▶ _Set problem_
Copy each line below in which the string "stack" occurs.

▶ _Provided material_
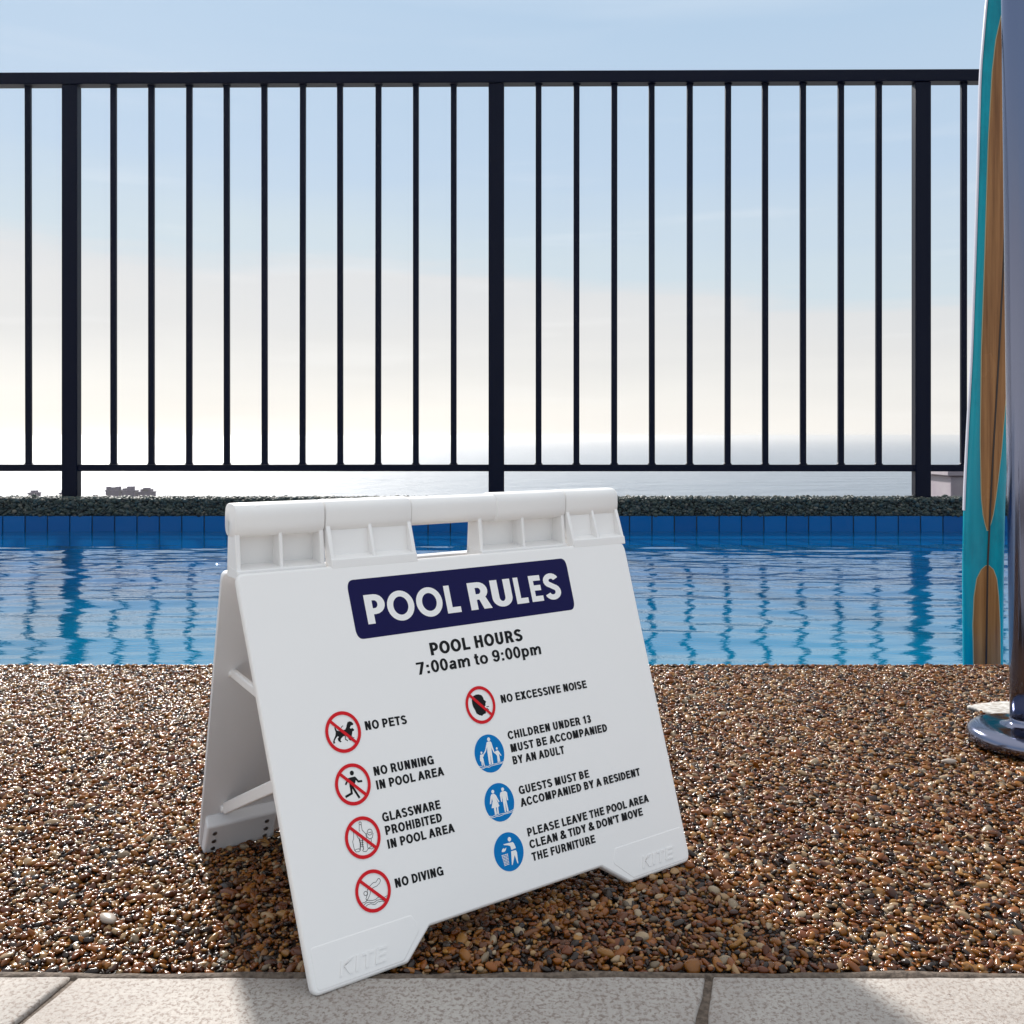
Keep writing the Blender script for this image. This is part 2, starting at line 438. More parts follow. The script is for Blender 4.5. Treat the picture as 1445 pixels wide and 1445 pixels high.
X, Y = deck_points(-1.05, 1.15, DECK0 + .0030, DECK1 - .004, .0033, .0029)
n = len(X)
size = np.exp(rng.normal(math.log(.00176), .36, n)); size = np.clip(size, .0008, .0050)
asp = rng.uniform(1.0, 2.2, n); flat = rng.uniform(.42, .85, n)
# pebbles near the two feet lines and chrome base stay where they are: the things stand on them
Z = -.0026 + rng.normal(0, .0010, n) - .12 * (size - .0016)
rot = np.stack([rng.normal(0, .30, n), rng.normal(0, .30, n), rng.uniform(0, 6.28, n)], 1)
scl = np.stack([size * asp ** .5, size / asp ** .5, size * flat], 1)
tint = rng.uniform(0, 1, n)
# colour drift across the deck
drift = .12 * np.sin(X * 6 + 1.3) * np.cos(Y * 9) + .05
tint = np.clip(tint + drift * (rng.uniform(0, 1, n)), 0, .999)
keep = ~(np.abs((X - .575) / .066) ** 2 + np.abs((Y - 1.016) / .026) ** 2 < 1 + .25 * np.sin(X * 190))
P = np.stack([X, Y, Z], 1)[keep]
o = scatter('pebble_gravel', P, rot[keep], scl[keep], tint[keep], pc)
# rounded edge of the deck above the pool
n = 3000 * 5
X = rng.uniform(-1.05, 1.15, n); th = rng.uniform(0, 1.0, n) ** 1.0
Y = DECK1 - .006 + .007 * np.sin(th * 1.57) + rng.normal(0, .0006, n); Z = -.0015 - .012 * (1 - np.cos(th * 1.57)) - .03 * np.clip(th - .8, 0, 1) + rng.normal(0, .0006, n)
size = np.clip(np.exp(rng.normal(math.log(.0020), .30, n)), .0011, .0040)
scl = np.stack([size * 1.15, size * .9, size * .65], 1)
rot = np.stack([-th * 1.4 + rng.normal(0, .2, n), rng.normal(0, .2, n), rng.normal(0, .5, n)], 1)
scatter('edge_pebbles', np.stack([X, Y, Z], 1), rot, scl, np.clip(rng.beta(1.1, 1.6, n), 0, 1), pc)

# pool shell: far wall, coping
def pdx(px, D): return (px - CX) / FPX * D
gd = Geo().box(-5.5, 5.5, POOLF + .012, POOLF + .30, -6, -.012); cop = gd.build('pool_coping', M['matrix']); cop['kind'] = 'structure'
gd = Geo().box(-5.5, 5.5, POOLF + .007, POOLF + .0115, -1.4, -.083); wall = gd.build('pool_wall', M['grout']); wall['kind'] = 'structure'
TW = .1077
t0 = None
base = pdx(0, POOLF) + .012
for k in range(-14, 62):
    x0 = base + k * TW
    if t0 is None:
        G = Geo().box(-TW / 2 + .0028, TW / 2 - .0028, -.0035, .0035, -.105, 0)
        t0 = G.build('tile', M['tile'], None, bevel=.0012, seg=1); tl = t0; tl.parent = wall
    else: tl = clone(t0, wall)
    tl.location = (x0 + TW / 2, POOLF + .0038 + random.uniform(-.0006, .0006), -.0865)
    tl.rotation_euler = (random.gauss(0, .004), 0, random.gauss(0, .004))
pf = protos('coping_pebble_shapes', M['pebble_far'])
n = 36000
X = rng.uniform(-5.5, 5.5, n); th = rng.uniform(0, 1, n)
face = th < .62
Y = np.where(face, POOLF + .008 + rng.normal(0, .0025, n), POOLF + .004 + rng.uniform(.0, .09, n))
Z = np.where(face, -.083 + rng.uniform(0, .079, n), -.011 + rng.normal(0, .002, n) + .010 * np.clip((Y - POOLF) / .02, 0, 1) - .002)
size = np.clip(np.exp(rng.normal(math.log(.0064), .35, n)), .003, .014)
scl = np.stack([size * 1.1, size * .7, size * .85], 1); rot = rng.normal(0, .5, (n, 3))
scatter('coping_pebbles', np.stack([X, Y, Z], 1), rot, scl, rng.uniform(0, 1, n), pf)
# near wall of the pool and its floor
gd = Geo().box(-2.6, 2.6, DECK1 - .0055, DECK1 - .0005, -1.4, -.02); o = gd.build('near_pool_wall', M['tile']); o['kind'] = 'structure'

# pool water with real small waves
def waves(X, Y):
    Z = np.zeros_like(X); r = np.random.default_rng(5)
    for i in range(46):
        L_ = math.exp(r.uniform(math.log(.045), math.log(.55))); a = r.normal(1.57, .26)
        k = 2 * math.pi / L_; amp = .00052 * (L_ / .2) ** .85
        Z += amp * np.sin(k * (X * math.cos(a) + Y * math.sin(a)) + r.uniform(0, 6.28))
    far = np.clip((Y - 1.2) / (POOLF - 1.2), 0, 1)
    calm = 1 - .93 * np.clip((Y - (POOLF - .85)) / .35, 0, 1)
    return Z * (.30 + 1.1 * far ** 1.5) * calm
water = plane('pool_water', -5.5, 5.5, DECK1 - .001, POOLF + .006, WATER, M['water'], 620, 340, fz=waves)

# ------------------------------------------------------------------ metal pool fence
FD = POOLF + .075
fence = empty('pool_fence', (0, FD, 0), 'black metal railing with thin vertical bars on the far side of the pool', 'fence')
def fy(px): return FD + .022 - .045 * (px / 1445.0)      # the fence runs very slightly towards the camera on the right
def fz(py, px): return CAMZ + (HY - py) / FPX * fy(px)
pts0, pts1 = -1100, 2500
ztop = fz(103.0, CX); zrt = fz(119.5, CX); zb0 = fz(665.0, CX); zb1 = fz(655.5, CX)
# straight rails
def rail(name, z0, z1, d, ext=0):
    a, b_ = pts0, pts1
    G = Geo(); ax, ay, bx, by = pdx(a, fy(a)), fy(a), pdx(b_, fy(b_)), fy(b_)
    G.add([(ax, ay - d / 2, z0), (ax, ay + d / 2, z0), (ax, ay + d / 2, z1), (ax, ay - d / 2, z1), (bx, by - d / 2, z0), (bx, by + d / 2, z0), (bx, by + d / 2, z1), (bx, by - d / 2, z1)],
          [(0, 1, 2, 3), (7, 6, 5, 4), (0, 4, 5, 1), (1, 5, 6, 2), (2, 6, 7, 3), (3, 7, 4, 0)])
    return G.build(name, M['fence'], fence, bevel=.004, seg=3)
rail('top_rail', zrt, ztop, .062)
rail('bottom_rail', zb0, zb1, .030)
post0 = bal0 = None
PW, BW = 22.0 / FPX * FD, 8.2 / FPX * FD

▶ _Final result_
rot = np.stack([rng.normal(0, .30, n), rng.normal(0, .30, n), rng.uniform(0, 6.28, n)], 1)
scl = np.stack([size * asp ** .5, size / asp ** .5, size * flat], 1)
P = np.stack([X, Y, Z], 1)[keep]
scl = np.stack([size * 1.15, size * .9, size * .65], 1)
rot = np.stack([-th * 1.4 + rng.normal(0, .2, n), rng.normal(0, .2, n), rng.normal(0, .5, n)], 1)
scatter('edge_pebbles', np.stack([X, Y, Z], 1), rot, scl, np.clip(rng.beta(1.1, 1.6, n), 0, 1), pc)
scl = np.stack([size * 1.1, size * .7, size * .85], 1); rot = rng.normal(0, .5, (n, 3))
scatter('coping_pebbles', np.stack([X, Y, Z], 1), rot, scl, rng.uniform(0, 1, n), pf)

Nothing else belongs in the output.